INSTRUCTION
Show all lines holding "scene".

START

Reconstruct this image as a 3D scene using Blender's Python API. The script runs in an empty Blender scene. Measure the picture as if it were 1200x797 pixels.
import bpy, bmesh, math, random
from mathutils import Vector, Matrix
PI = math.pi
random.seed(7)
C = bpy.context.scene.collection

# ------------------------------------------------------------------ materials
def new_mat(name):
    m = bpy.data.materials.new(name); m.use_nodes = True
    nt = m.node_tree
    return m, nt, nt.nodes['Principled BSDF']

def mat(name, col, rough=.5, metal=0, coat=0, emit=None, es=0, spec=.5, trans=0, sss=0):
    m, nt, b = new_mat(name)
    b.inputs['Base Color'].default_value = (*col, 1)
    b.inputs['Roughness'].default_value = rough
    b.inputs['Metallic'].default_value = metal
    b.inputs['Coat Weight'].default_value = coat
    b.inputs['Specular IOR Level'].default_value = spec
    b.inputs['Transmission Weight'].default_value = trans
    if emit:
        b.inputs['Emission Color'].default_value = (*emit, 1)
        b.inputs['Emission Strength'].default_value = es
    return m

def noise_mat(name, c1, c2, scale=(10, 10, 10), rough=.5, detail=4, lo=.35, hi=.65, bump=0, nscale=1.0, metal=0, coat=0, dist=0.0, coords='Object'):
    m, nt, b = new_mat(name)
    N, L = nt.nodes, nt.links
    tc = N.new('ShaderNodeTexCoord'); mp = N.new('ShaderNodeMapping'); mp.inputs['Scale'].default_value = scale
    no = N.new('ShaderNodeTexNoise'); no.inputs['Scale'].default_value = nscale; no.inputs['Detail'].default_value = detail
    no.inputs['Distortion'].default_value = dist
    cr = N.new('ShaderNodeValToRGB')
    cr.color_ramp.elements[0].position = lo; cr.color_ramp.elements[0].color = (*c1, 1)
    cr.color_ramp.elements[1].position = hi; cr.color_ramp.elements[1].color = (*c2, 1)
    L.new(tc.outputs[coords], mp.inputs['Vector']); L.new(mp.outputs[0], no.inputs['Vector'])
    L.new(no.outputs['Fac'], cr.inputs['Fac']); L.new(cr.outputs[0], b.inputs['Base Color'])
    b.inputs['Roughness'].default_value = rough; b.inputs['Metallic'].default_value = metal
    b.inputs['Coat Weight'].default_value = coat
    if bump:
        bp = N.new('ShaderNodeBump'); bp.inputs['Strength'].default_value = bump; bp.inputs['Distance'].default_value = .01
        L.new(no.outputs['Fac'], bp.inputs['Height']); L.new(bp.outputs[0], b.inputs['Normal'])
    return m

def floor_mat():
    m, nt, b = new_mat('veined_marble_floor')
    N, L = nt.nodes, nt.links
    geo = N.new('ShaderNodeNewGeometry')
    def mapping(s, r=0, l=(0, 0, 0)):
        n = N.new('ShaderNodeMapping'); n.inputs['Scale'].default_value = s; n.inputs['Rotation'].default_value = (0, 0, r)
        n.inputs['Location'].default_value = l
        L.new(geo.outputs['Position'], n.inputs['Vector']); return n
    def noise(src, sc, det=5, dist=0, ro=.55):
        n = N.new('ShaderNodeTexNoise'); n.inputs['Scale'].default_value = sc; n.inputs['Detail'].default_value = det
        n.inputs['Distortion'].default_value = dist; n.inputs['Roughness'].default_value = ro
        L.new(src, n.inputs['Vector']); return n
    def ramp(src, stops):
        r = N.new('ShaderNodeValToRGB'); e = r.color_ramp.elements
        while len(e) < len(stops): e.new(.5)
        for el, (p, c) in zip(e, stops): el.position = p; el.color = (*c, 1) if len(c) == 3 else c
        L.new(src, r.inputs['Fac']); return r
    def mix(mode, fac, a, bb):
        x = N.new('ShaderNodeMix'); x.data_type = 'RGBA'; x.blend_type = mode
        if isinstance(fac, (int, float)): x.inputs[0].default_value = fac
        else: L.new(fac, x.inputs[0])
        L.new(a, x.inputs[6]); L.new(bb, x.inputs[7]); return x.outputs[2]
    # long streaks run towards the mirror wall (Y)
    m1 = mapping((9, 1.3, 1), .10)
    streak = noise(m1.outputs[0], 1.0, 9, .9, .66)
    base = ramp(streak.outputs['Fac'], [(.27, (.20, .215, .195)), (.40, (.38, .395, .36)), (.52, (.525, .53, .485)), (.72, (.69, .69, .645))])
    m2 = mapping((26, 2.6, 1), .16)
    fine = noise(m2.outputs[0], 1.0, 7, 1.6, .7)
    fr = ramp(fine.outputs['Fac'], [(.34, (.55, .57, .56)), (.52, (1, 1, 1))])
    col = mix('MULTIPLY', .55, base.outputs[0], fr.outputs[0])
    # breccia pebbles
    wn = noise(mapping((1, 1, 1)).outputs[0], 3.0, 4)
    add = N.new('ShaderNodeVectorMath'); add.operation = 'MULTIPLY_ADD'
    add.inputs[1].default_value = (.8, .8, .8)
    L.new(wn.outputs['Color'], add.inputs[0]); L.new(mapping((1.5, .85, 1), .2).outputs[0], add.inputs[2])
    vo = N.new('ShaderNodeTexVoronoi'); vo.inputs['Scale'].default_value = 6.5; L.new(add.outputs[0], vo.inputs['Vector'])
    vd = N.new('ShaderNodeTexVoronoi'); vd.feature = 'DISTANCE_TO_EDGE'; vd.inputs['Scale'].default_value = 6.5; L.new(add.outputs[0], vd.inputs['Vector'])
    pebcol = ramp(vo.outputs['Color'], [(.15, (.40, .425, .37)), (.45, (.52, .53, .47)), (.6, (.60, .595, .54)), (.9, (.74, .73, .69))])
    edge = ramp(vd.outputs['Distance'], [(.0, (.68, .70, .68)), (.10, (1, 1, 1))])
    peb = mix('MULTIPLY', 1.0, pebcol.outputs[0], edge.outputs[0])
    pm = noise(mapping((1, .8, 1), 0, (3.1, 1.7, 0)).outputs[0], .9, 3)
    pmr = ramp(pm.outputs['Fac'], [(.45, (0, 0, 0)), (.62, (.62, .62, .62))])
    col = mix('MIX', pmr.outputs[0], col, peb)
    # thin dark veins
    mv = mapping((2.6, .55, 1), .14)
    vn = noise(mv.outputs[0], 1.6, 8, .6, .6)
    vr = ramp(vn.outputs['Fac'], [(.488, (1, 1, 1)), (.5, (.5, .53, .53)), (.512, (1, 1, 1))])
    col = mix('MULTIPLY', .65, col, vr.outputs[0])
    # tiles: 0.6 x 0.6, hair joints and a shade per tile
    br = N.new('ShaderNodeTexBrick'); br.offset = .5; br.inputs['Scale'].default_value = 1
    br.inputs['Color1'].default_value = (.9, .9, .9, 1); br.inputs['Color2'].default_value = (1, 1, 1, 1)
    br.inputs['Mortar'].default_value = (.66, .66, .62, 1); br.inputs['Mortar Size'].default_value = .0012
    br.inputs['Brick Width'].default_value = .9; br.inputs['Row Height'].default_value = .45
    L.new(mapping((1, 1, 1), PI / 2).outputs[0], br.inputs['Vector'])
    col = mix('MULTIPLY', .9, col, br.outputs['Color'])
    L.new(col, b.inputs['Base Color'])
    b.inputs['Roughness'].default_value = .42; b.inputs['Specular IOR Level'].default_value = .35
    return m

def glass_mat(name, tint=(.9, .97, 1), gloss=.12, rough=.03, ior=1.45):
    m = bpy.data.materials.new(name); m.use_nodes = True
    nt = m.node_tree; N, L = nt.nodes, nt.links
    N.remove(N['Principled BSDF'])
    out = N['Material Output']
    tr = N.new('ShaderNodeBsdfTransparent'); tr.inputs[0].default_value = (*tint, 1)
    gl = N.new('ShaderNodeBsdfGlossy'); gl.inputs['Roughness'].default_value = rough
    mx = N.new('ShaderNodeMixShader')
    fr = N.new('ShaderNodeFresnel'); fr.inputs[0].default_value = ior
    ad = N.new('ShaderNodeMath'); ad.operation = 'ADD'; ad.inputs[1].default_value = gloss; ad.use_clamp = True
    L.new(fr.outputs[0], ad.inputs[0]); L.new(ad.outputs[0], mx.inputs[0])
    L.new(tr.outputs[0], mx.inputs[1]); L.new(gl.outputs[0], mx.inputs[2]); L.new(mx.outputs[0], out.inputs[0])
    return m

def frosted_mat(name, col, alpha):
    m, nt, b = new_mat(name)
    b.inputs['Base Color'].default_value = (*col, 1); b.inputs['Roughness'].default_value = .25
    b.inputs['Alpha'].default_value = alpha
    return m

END

RIGHT ANSWER
Reconstruct this image as a 3D scene using Blender's Python API. The script runs in an empty Blender scene. Measure the picture as if it were 1200x797 pixels.
C = bpy.context.scene.collection